Consider Their Feelings
If her boyfriend just dumped her, or her cat died, or if she just slept through a midterm, don’t do it. Really, no time is a great time for breaking up with someone, but a little humanity goes a long way. If you’re considerate, it’s how they’ll remember you.
Consider Your Surroundings
If either of you have friends over, then it’s not a good time. Don’t be in public. If they become embarrassed, they won’t want to be around a bunch of people. Keep it in the apartment – preferably in the common space.
The Talk
Even if they are wholly insufferable, don’t play the blame game and try to use mostly “I” statements. Focus more on your incompatibility as roommates and not as people. She may be your best friend, but parties too much. Maybe you’re a total neat freak and she is totally okay living in a pig pen. Tell her the things you love about her as a person and this will let her know that you do still care.

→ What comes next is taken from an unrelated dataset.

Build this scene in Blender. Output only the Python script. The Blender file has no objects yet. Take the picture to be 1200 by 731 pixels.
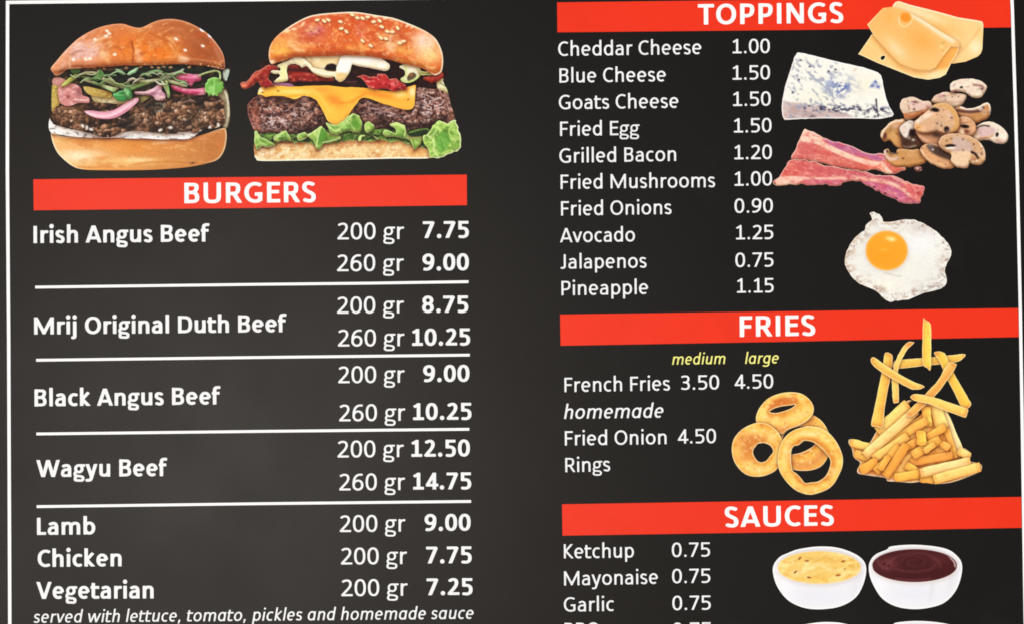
import bpy, math, random
import numpy as np
from mathutils import Vector, Matrix, geometry

# ------------------------------------------------------------------ scene, camera, light
S = bpy.context.scene
COL = S.collection
U = 0.002                      # metres of board per picture unit (board roughly 2.4 m wide)
PW, PH = 1200.0, 731.0
F = 1440.0                     # focal length in picture units
LEAN = math.radians(30.0)      # the board leans back a little, like a wall menu hung on a chain
ROOT = Matrix.Translation((0, 0, 1.5)) @ Matrix.Rotation(math.radians(90.0) - LEAN, 4, 'X')
PITCH, YAW, ROLL = math.radians(0.75), math.radians(-0.30), math.radians(-0.72)
CAM_L = Matrix.Rotation(YAW, 4, 'Y') @ Matrix.Rotation(PITCH, 4, 'X') @ Matrix.Rotation(ROLL, 4, 'Z')
_f = CAM_L @ Vector((0, 0, -1))
CAM_P = -_f * (F * U)
cam = bpy.data.cameras.new('camera'); cam_o = bpy.data.objects.new('camera', cam); COL.objects.link(cam_o)
cam.sensor_width = 36.0; cam.lens = 36.0 * F / PW; cam.clip_start = 0.05; cam.clip_end = 500.0
cam_o.matrix_world = ROOT @ Matrix.Translation(CAM_P) @ CAM_L
S.camera = cam_o

SUN_L = Vector((-0.235, -0.10, 1.0)).normalized()          # towards the sun, in the board's own frame: a little left and low of its normal
sun_dir = (ROOT.to_3x3() @ SUN_L).normalized()
SUN_EL = math.asin(sun_dir.z)
w = bpy.data.worlds.new('World'); S.world = w; w.use_nodes = True
nt = w.node_tree; nt.nodes.clear()
sky = nt.nodes.new('ShaderNodeTexSky'); sky.sky_type = 'NISHITA'; sky.sun_disc = False
bg = nt.nodes.new('ShaderNodeBackground'); bg.inputs['Strength'].default_value = 0.10
wo = nt.nodes.new('ShaderNodeOutputWorld')
nt.links.new(sky.outputs['Color'], bg.inputs['Color']); nt.links.new(bg.outputs['Background'], wo.inputs['Surface'])
sky.sun_elevation = SUN_EL
sky.sun_rotation = math.atan2(sun_dir.x, sun_dir.y)
sun = bpy.data.lights.new('sun', 'SUN'); sun_o = bpy.data.objects.new('sun', sun); COL.objects.link(sun_o)
sun.energy = 3.0; sun.angle = math.radians(0.5); sun.color = (1.0, 0.97, 0.935)
sun_o.rotation_euler = sun_dir.to_track_quat('Z', 'Y').to_euler(); sun_o.location = (-3, -5, 6)
S.view_settings.view_transform = 'Standard'; S.view_settings.look = 'None'
S.view_settings.gamma = 1.0; S.view_settings.exposure = -0.17
S.view_settings.use_curve_mapping = False
S.cycles.filter_width = 1.75

# ------------------------------------------------------------------ helpers
def px(x, y, z=0.0):
    """a point of the board (board frame) for a measured picture position; arrays allowed"""
    x = np.asarray(x, float); y = np.asarray(y, float)
    R = np.array(CAM_L.to_3x3())
    d = np.stack([(x - PW / 2) / F, -(y - PH / 2) / F, -np.ones_like(x)], -1) @ R.T
    P = np.array(CAM_P)
    t = (0.0 - P[2]) / d[..., 2]
    q = P + d * t[..., None]
    q[..., 2] = z
    return q

def lin(c):
    c = np.asarray(c, float) / 255.0
    return np.where(c <= 0.04045, c / 12.92, ((c + 0.055) / 1.055) ** 2.4)

INK = 0.84                     # reflectance of unprinted white vinyl

def print_mat(name, color=None, rough=0.41, spec=0.072, tint=(1, 1, 1), dust=0.05):
    m = bpy.data.materials.new(name); m.use_nodes = True
    n = m.node_tree; b = n.nodes['Principled BSDF']
    tc = n.nodes.new('ShaderNodeTexCoord')
    if color is None:
        at = n.nodes.new('ShaderNodeAttribute'); at.attribute_name = 'ink'
        n.links.new(at.outputs['Color'], b.inputs['Base Color'])
    else:
        # ink density varies a touch across the print
        ns = n.nodes.new('ShaderNodeTexNoise'); ns.inputs['Scale'].default_value = 9.0; ns.inputs['Detail'].default_value = 5.0
        mx = n.nodes.new('ShaderNodeMix'); mx.data_type = 'RGBA'
        a = [float(v) for v in lin(color) * INK]
        mx.inputs[6].default_value = [v * 0.93 for v in a] + [1]; mx.inputs[7].default_value = [min(1, v * 1.07) for v in a] + [1]
        n.links.new(tc.outputs['Object'], ns.inputs['Vector'])
        # dust specks and fine rub marks
        du = n.nodes.new('ShaderNodeTexNoise'); du.inputs['Scale'].default_value = 190.0; du.inputs['Detail'].default_value = 2.0
        dr = n.nodes.new('ShaderNodeMapRange'); dr.inputs['From Min'].default_value = 0.70; dr.inputs['From Max'].default_value = 0.78; dr.inputs['To Max'].default_value = dust
        rb = n.nodes.new('ShaderNodeTexNoise'); rb.inputs['Scale'].default_value = 5.0; rb.inputs['Detail'].default_value = 8.0; rb.inputs['Roughness'].default_value = 0.7
        rr = n.nodes.new('ShaderNodeMapRange'); rr.inputs['From Min'].default_value = 0.55; rr.inputs['From Max'].default_value = 0.8; rr.inputs['To Max'].default_value = dust * 0.35
        ad = n.nodes.new('ShaderNodeMath'); ad.operation = 'ADD'; ad.use_clamp = True
        md = n.nodes.new('ShaderNodeMix'); md.data_type = 'RGBA'; md.inputs[7].default_value = (0.20, 0.19, 0.175, 1)
        for t_, r_ in ((du, dr), (rb, rr)):
            n.links.new(tc.outputs['Object'], t_.inputs['Vector']); n.links.new(t_.outputs['Fac'], r_.inputs['Value'])
        n.links.new(dr.outputs['Result'], ad.inputs[0]); n.links.new(rr.outputs['Result'], ad.inputs[1])
        n.links.new(ad.outputs['Value'], md.inputs[0]); n.links.new(mx.outputs[2], md.inputs[6])
        n.links.new(ns.outputs['Fac'], mx.inputs[0]); n.links.new(md.outputs[2], b.inputs['Base Color'])
    # scuffed satin laminate: uneven gloss, soft buckles of the sheet
    nr = n.nodes.new('ShaderNodeTexNoise'); nr.inputs['Scale'].default_value = 4.0; nr.inputs['Detail'].default_value = 6.0
    mr = n.nodes.new('ShaderNodeMapRange'); mr.inputs['From Min'].default_value = 0.3; mr.inputs['From Max'].default_value = 0.7
    mr.inputs['To Min'].default_value = rough - 0.015; mr.inputs['To Max'].default_value = rough + 0.02
    n.links.new(tc.outputs['Object'], nr.inputs['Vector']); n.links.new(nr.outputs['Fac'], mr.inputs['Value'])
    n.links.new(mr.outputs['Result'], b.inputs['Roughness'])
    nb = n.nodes.new('ShaderNodeTexNoise'); nb.inputs['Scale'].default_value = 1.7; nb.inputs['Detail'].default_value = 2.0
    nb.inputs['Distortion'].default_value = 0.6
    bp = n.nodes.new('ShaderNodeBump'); bp.inputs['Strength'].default_value = 1.0; bp.inputs['Distance'].default_value = 0.0014
    n.links.new(tc.outputs['Object'], nb.inputs['Vector']); n.links.new(nb.outputs['Fac'], bp.inputs['Height'])
    n.links.new(bp.outputs['Normal'], b.inputs['Normal'])
    b.inputs['Specular Tint'].default_value = (*tint, 1)
    b.inputs['Specular IOR Level'].default_value = spec
    return m

M_BLACK = print_mat('black_print', (23, 22, 21), tint=(1.0, 0.92, 0.86))
M_WHITE = print_mat('white_print', (255, 255, 255))
M_TEXT = print_mat('lettering_print', (246, 247, 248))
M_RED = print_mat('red_print', (240, 54, 28))
M_YEL = print_mat('yellow_print', (250, 246, 140))
M_PIC = print_mat('picture_print')

def link(o, parent=None, label=None):
    COL.objects.link(o)
    if parent: o.parent = parent
    if label: o['label'] = label
    return o

def mesh_obj(name, verts, faces, mat, parent, label=None, cols=None):
    me = bpy.data.meshes.new(name)
    me.from_pydata([tuple(map(float, v)) for v in verts], [], [tuple(map(int, f)) for f in faces])
    me.materials.append(mat)
    if cols is not None:
        at = me.attributes.new('ink', 'FLOAT_COLOR', 'POINT')
        c = np.ones((len(verts), 4), np.float32); c[:, :3] = cols
        at.data.foreach_set('color', c.ravel())
    me.update()
    return link(bpy.data.objects.new(name, me), parent, label)

ROUND = 6
def ring_tris(loops):
    """triangulate loops (outer and holes, 2D) -> verts, faces"""
    v3 = [[Vector((p[0], p[1], 0)) for p in l] for l in loops]
    flat = [p for l in loops for p in l]
    return flat, geometry.tessellate_polygon(v3)

def orient(verts, faces):
    out = []
    for a, b, c in faces:
        A, B, Cc = verts[a], verts[b], verts[c]
        cr = (B[0]-A[0])*(Cc[1]-A[1]) - (B[1]-A[1])*(Cc[0]-A[0])
        out.append((a, b, c) if cr > 0 else (a, c, b))
    return out

menu = bpy.data.objects.new('menu_board', None); COL.objects.link(menu)
menu.matrix_world = ROOT
menu['label'] = 'black printed burger menu board with red headings, white prices and food pictures'
menu['category'] = 'menu board'
# ------------------------------------------------------------------ lettering: a humanist sans drawn with a broad pen
def arc(cx, cy, rx, ry, a0, a1, n=28, e=2.15):
    out = []
    for i in range(n + 1):
        a = math.radians(a0 + (a1 - a0) * i / n); c, s = math.cos(a), math.sin(a)
        out.append((cx + rx * math.copysign(abs(c) ** (2 / e), c), cy + ry * math.copysign(abs(s) ** (2 / e), s)))
    return out

def cub(p0, *segs, n=10):
    """polyline through cubic pieces (c1x,c1y,c2x,c2y,x,y) and line pieces (x,y)"""
    out = [p0]
    for s in segs:
        x0, y0 = out[-1]
        if len(s) == 2: out.append(s); continue
        for i in range(1, n + 1):
            t = i / n; u = 1 - t
            out.append((u**3*x0 + 3*u*u*t*s[0] + 3*u*t*t*s[2] + t**3*s[4], u**3*y0 + 3*u*u*t*s[1] + 3*u*t*t*s[3] + t**3*s[5]))
    return out

ADV = {
 'R': dict(zip('abcdefghiklmnoprstuvwyABCDEFGIJKLMNOPQRSTUV', (479,525,423,525,498,305,471,525,229,455,229,799,525,527,525,349,391,335,525,452,715,453,579,544,533,615,488,459,631,252,319,520,420,855,646,662,517,673,543,459,487,642,567))),
 'B': dict(zip('abcdefghijklmnoprstuvwyABCDEFGILMNOPQRSTUVW', (494,537,418,537,503,316,474,537,246,255,480,246,813,537,538,537,355,399,347,537,473,745,474,606,561,529,630,488,459,637,267,423,874,659,676,532,686,563,473,495,653,591,906))),
 'I': dict(zip('acdeghiklmnoprstuvw', (514,416,514,478,514,514,229,455,229,791,514,513,514,343,389,335,514,446,715))),
}
for k in ADV:
    for c in '0123456789': ADV[k][c] = 507
    ADV[k].update({'.': 252 if k != 'B' else 267, ',': 250, ' ': 226})
ADV['R']['2'] = ADV['R']['2']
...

On the other hand, if she steals your stuff and lies compulsively, then at most say something like, “I don’t feel as though your home is a safe space.” If your roommate has really wronged you, you’ll be able to get your point across without being petty or mean. At the end of the day, you’ll be proud that you didn’t yell and scream, and that you handled the situation like an adult.
The Aftermath
First, let’s assume you weren’t friends with your roommate and that you could never see yourself hanging out ever again. That’s okay. Once you move out, that will be the end of it. In fact, if you were on bad terms, it was probably understood by both of you that you wouldn’t be renewing together, and you might not have had to have “the talk” at all.
This section is meant more for the awkward breakup between roommates who are also friends. While you know that your breakup is just a breakup from living together, your ex-roomie may be inclined to take things the wrong way. Make it a point to keep in touch, and invite her to go out with you shortly after your lease is up. Show her that it’s nothing personal by maintaining your friendship outside of the home.
Ending any relationship stinks, but just because you can’t live together in a student apartment doesn’t mean you can’t be friends. Balance getting your needs met and considering the other person, treating both as equally important.